I got a bit intrigued and rebuild the Elektor design but this time using 0402 capacitors & resistors to get better HF performance and an improved board layout which should minimise the HF peaking. This posting is an update of where I'm at now. Unfortunately my design also showed some hefty peaking so I didn't got very far. A 400MHz square wave for example:
Things get even worse for a 200MHz square wave. Time to pull out the spectrum analyser and do some sweeps. Now a differential probe should show the same signal amplitude regardless the polarity of the input signal. Interestingly reversing the polarity of the input shows two entirely different traces. In one situation it peaks and in the other it drops. The effect seems to be the strongest between 700MHz and 800 MHz.

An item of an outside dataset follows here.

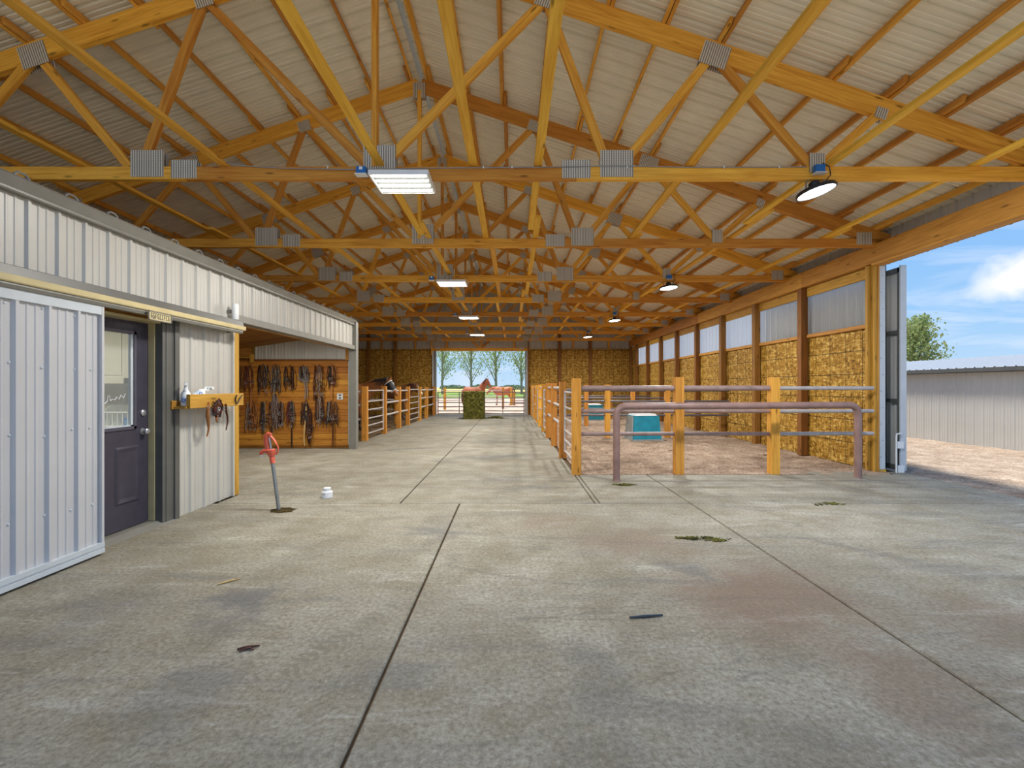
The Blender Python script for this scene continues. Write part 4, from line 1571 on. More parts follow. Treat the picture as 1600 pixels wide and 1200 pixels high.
px = lambda p: (p - 799) / 68.57
pz = lambda q: 1.40 - (q - 604.5) / 68.57
BK, BR, RD, TN, CR, GY = 'leather_black', 'leather_brown', 'leather_red', 'leather_tan', 'rope_cream', 'rope_grey'
UP = [('bridle', 'leftmost dark bridle of the upper row on the plank wall', 369, 572, 616, 0.28, (BK, BR, BK, GY), None),
      ('bridle', 'brown bridle with tan reins, second from left in the upper row', 391, 572, 614, 0.30, (BR, TN, RD, BR), (0.06, 638, TN)),
      ('bridle', 'black bridle, third from left in the upper row', 412, 571, 618, 0.28, (BK, BK, GY, BR), None),
      ('bridle', 'narrow black bridle, fourth from left in the upper row', 431, 572, 618, 0.20, (BK, GY, BK), (-0.03, 630, GY)),
      ('bridle', 'short black bridle with a large ring, middle of the upper row', 453, 573, 613, 0.24, (BK, BK, BR), None),
      ('lead_rope', 'grey rope halter with a long dangling end in the upper row', 474, 573, 600, 0.24, (GY, GY, BK), (0.11, 624, GY)),
      ('halter', 'large dark halter with buckles, second from right in the upper row', 499, 572, 632, 0.26, (BK, BR, BR, GY), None),
      ('reins', 'thin dark reins looped over a peg, rightmost of the upper row', 519, 572, 608, 0.22, (BK, BR), (-0.02, 622, TN))]
LOW = [('bridle', 'leftmost oxblood bridle of the lower row on the plank wall', 368, 628, 672, 0.14, (RD, BR, BK), None),
       ('halter', 'brown rope halter, second from left in the lower row', 395, 629, 676, 0.24, (BR, TN, GY), None),
       ('halter', 'bulky grey and black halter, third from left in the lower row', 417, 628, 680, 0.30, (GY, BK, BK, BR, GY), None),
       ('reins', 'long brown reins hanging between halters in the lower row', 431, 618, 672, 0.14, (BR, GY), None),
       ('bridle', 'dark bridle with a pale hook, middle of the lower row', 439, 629, 670, 0.17, (BK, BR, GY), None),
       ('halter', 'oxblood halter with a long dark loop near the floor', 456, 628, 670, 0.22, (RD, RD, GY, BK), (0.02, 698, BK)),
       ('lead_rope', 'long cream lead rope looped down the plank wall', 478, 628, 665, 0.16, (BR, BK), (-0.03, 696, CR)),
       ('reins', 'dark looped reins beside the cream lead rope', 484, 640, 698, 0.10, (BK, BR), None),
       ('bridle', 'brown bridle with steel bit, second from right in the lower row', 501, 620, 674, 0.18, (BR, BK, GY), None),
       ('halter', 'black halter with grey webbing, rightmost of the lower row', 518, 628, 672, 0.28, (BK, GY, BK, BR), (0.06, 699, BR))]
for k, (nm, lb, p, q0, q1, w, cols, tail) in enumerate(UP + LOW):
    tl_ = (tail[0], pz(tail[1]), tail[2]) if tail else None
    tack(nm, nm.replace('_', ' '), lb, px(p), pz(q0), pz(q1), w, cols, 100 + k, nloop=8 + k % 3, tail=tl_)

# ---- yard hydrant, soil patch, white tub
hy = thing('yard_hydrant', 'red handled yard hydrant on a grey steel pipe', 'hydrant', (-2.64, 5.22, 0))
hy.rotation_euler = (0, R(-7.5), 0)
MB().tube([(0, 0, -0.03), (0, 0, 0.56)], 0.021, 14).build('pipe', M['galv'], hy, True)
MB().tube([(0, 0, 0.54), (0, 0, 0.60), (0, 0, 0.63)], [0.026, 0.028, 0.024], 14).build('collar', M['red'], hy, True)
m = MB()
m.tube([(0, 0, 0.61), (0, 0, 0.65), (0, 0, 0.69), (0, 0, 0.70)], [0.026, 0.045, 0.05, 0.04], 14)
m.tube([(-0.03, 0, 0.685), (-0.08, 0, 0.69), (-0.115, 0, 0.675), (-0.115, 0, 0.65)], [0.024, 0.024, 0.022, 0.02], 12)
m.build('spout_body', M['red'], hy, True)
MB().tube([(-0.115, 0, 0.655), (-0.115, 0, 0.625)], 0.015, 12).build('hose_thread', M['white'], hy, True)
m = MB()
m.tube([(-0.035, 0, 0.69), (-0.045, 0, 0.78), (-0.035, 0, 0.85), (-0.005, 0, 0.872), (0.025, 0, 0.855)], [0.026, 0.030, 0.032, 0.030, 0.024], 10, flat=0.6)
m.build('handle', M['red'], hy, True)
m = MB()
m.tube([(0.015, 0, 0.85), (0.05, 0, 0.80), (0.07, 0, 0.75)], [0.02, 0.018, 0.014], 10, flat=0.6)
m.tube([(0.065, 0, 0.76), (0.085, 0, 0.71), (0.075, 0, 0.66), (0.045, 0, 0.635)], 0.009, 8)
m.build('lever_link', M['red'], hy, True)
m = MB()
m.tube([(0.0, 0, 0.69), (0.005, 0, 0.76), (0.0, 0, 0.83)], 0.012, 8)
m.build('plunger_rod', M['buckle'], hy, True)


def soil(name, label, cx, cy, rx, ry, mat, seed, hgt=0.018):
    rng = random.Random(seed)
    m = MB()
    N = 22
    vs = [(0, 0, hgt)]
    for ring, rr in ((1, 0.5), (2, 1.0)):
        for k in range(N):
            a = 2 * PI * k / N
            j = rng.uniform(0.8, 1.15)
            vs.append((rx * rr * j * math.cos(a), ry * rr * j * math.sin(a), hgt * rng.uniform(0.5, 1.1) if ring == 1 else 0.001))
    fs = [(0, 1 + k, 1 + (k + 1) % N) for k in range(N)] + [(1 + k, 1 + N + k, 1 + N + (k + 1) % N, 1 + (k + 1) % N) for k in range(N)]
    m.add(vs, fs)
    o = m.build(name, mat, None, True)
    o.location = (cx, cy, 0)
    return tag(o, label, 'soil')


soil('soil_patch', 'dark patch of soil around the hydrant foot', -2.60, 5.23, 0.15, 0.12, earth('wet_soil', sr(46, 42, 20), sr(78, 66, 38), sr(104, 88, 54), 9.0, 0.8, 0.03), 4)
jr = thing('plastic_tub', 'small white plastic tub with lid standing on the concrete', 'tub', (-2.34, 5.83, 0))
MB().lathe([(0.062, 0), (0.068, 0.006), (0.068, 0.075), (0.055, 0.086), (0.0, 0.086)], 24).build('body', M['white'], jr, True)
MB().lathe([(0.044, 0.086), (0.046, 0.09), (0.046, 0.122), (0.04, 0.126), (0.0, 0.126)], 24).build('lid', M['white'], jr, True)
MB().box((-0.02, -0.0692, 0.05), (0.0, -0.066, 0.057)).build('print', M['trimdark'], jr)


# ---- loose hay, droppings, litter


def hay_clump(name, label, cx, cy, rx, ry, n, seed, mat, h=0.03, L=0.06):
    rng = random.Random(seed)
    m = MB()
    for k in range(n):
        if k == 0:
            cen = [(rng.uniform(-0.8, 0.8), rng.uniform(-0.7, 0.7), rng.uniform(0.2, 0.5)) for _ in range(7)]
        cx_, cy_, cr_ = rng.choice(cen)
        x, y = rx * (cx_ + rng.gauss(0, cr_ * 0.5)), ry * (cy_ + rng.gauss(0, cr_ * 0.6))
        r_ = min(1.0, math.hypot(x / rx, y / ry))
        z = rng.random() * h * (1 - r_) + 0.004
        b = rng.uniform(0, PI)
        l = L * rng.uniform(0.4, 1.0)
        m.tube([(x - l / 2 * math.cos(b), y - l / 2 * math.sin(b), z), (x, y, z + rng.uniform(0, 0.01)), (x + l / 2 * math.cos(b), y + l / 2 * math.sin(b), max(0.002, z + rng.uniform(-0.01, 0.01)))], rng.uniform(0.002, 0.005), 4)
    o = m.build(name, mat, None)
    o.location = (cx, cy, 0)
    return tag(o, label, 'hay', None, 'stuff')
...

A CMMR (common mode rejection ratio) measurement also shows poor performance in the same frequency range.
This turned into a bit of a head scratcher. The simulation (using the ADA4927 model from Analog Devices) doesn't show this behaviour at all and I did not manage to find the cause in the circuit board layout. It has to be something in the amplifier which isn't in the pspice model!

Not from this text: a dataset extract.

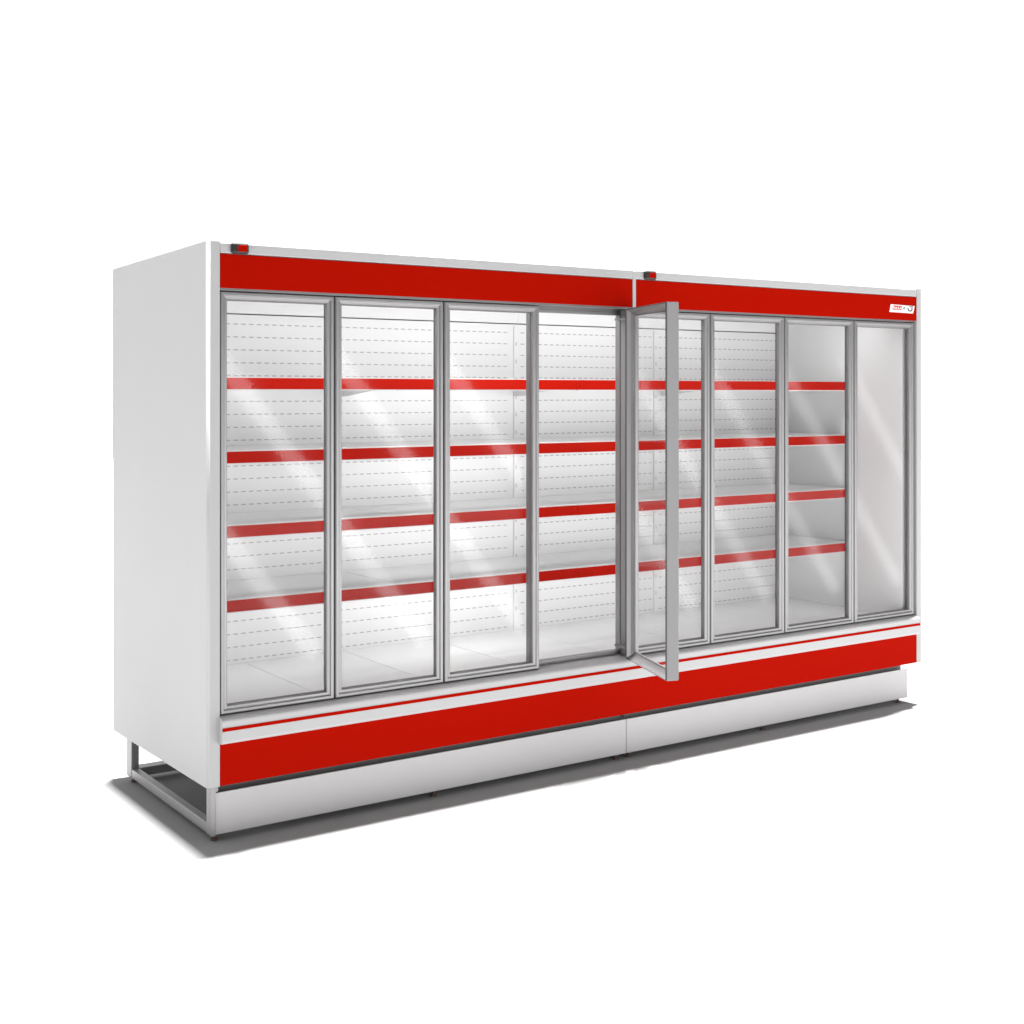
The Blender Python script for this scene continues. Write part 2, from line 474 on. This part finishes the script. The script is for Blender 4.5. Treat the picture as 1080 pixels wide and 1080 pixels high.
right = fridge("right-hand white and red glass-door fridge with all doors shut and white badge on its fascia")
make_module(right, JOINT + 0.0001, L_ALL, DOOR_X[4:9], None, False)
make_end_panel(right, L_ALL + 0.001, L_ALL + 0.038, "side_panel", 0.004, L_ALL + 0.038)

# badge on the right fascia
def badge(e):
    def quad(bm, pts, y0, y1): prism_y(bm, pts, y0, y1)
    bm = bmesh.new()
    quad(bm, [(3.441, 1.944), (3.618, 1.942), (3.630, 1.979), (3.452, 1.982)], -0.0025, 0.001)
    b = make("badge", bm, 'white', e, bevel=0.0008); b['label'] = "small white logo sticker"
    bm = bmesh.new()
    quad(bm, [(3.462, 1.956), (3.528, 1.955), (3.533, 1.9755), (3.467, 1.977)], -0.0032, -0.0026)
    make("red_field", bm, 'badge_red', b)
    bm = bmesh.new()
    y0, y1 = -0.0039, -0.0033
    for (x, w, h0, h1) in ((3.466, .005, .004, .018), (3.474, .005, .003, .012), (3.484, .005, .002, .014), (3.490, .008, .002, .005),
                           (3.490, .005, .008, .011), (3.503, .005, .002, .015), (3.509, .007, .002, .005), (3.519, .005, .004, .013)):
        quad(bm, [(x, 1.957 + h0), (x + w, 1.957 + h0), (x + w + .002, 1.957 + h1), (x + .002, 1.957 + h1)], y0, y1)
    make("lettering", bm, 'white', b)
    bm = bmesh.new()
    y0, y1 = -0.0032, -0.0026
    quad(bm, [(3.537, 1.965), (3.555, 1.958), (3.552, 1.964), (3.558, 1.972)], y0, y1)
    # rounded dark letter shape, open at the upper left
    cx, cz, rx, rz = 3.594, 1.9625, 0.020, 0.0125
    outer, inner = [], []
    for i in range(15):
        t = R(150 + 255 * i / 14)
        outer.append((cx + rx*math.cos(t), cz + rz*math.sin(t)))
        inner.append((cx + rx*0.55*math.cos(t), cz + rz*0.5*math.sin(t)))
    for i in range(14):
        quad(bm, [outer[i], outer[i+1], inner[i+1], inner[i]], y0, y1)
    quad(bm, [(3.586, 1.9715), (3.617, 1.9715), (3.619, 1.976), (3.588, 1.976)], y0 - 0.0003, y1)
    make("emblem", bm, 'badge_dark', b)
badge(right)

At one point this graph in the ADA4927 datasheet the caught my eye:
This shows the common mode amplification with peaking in the 750MHz region! And since the ADA4927 is not used differentially but as a common-mode amplifier this graph just explains everything. Some further research showed me that all so called fully differential amplifiers will suffer from this behaviour because the amplifier for the common mode has a poor frequency response. IMHO the fully differential amplifier are simply not suitable for use in a differential probe if the output is used in a single-ended way.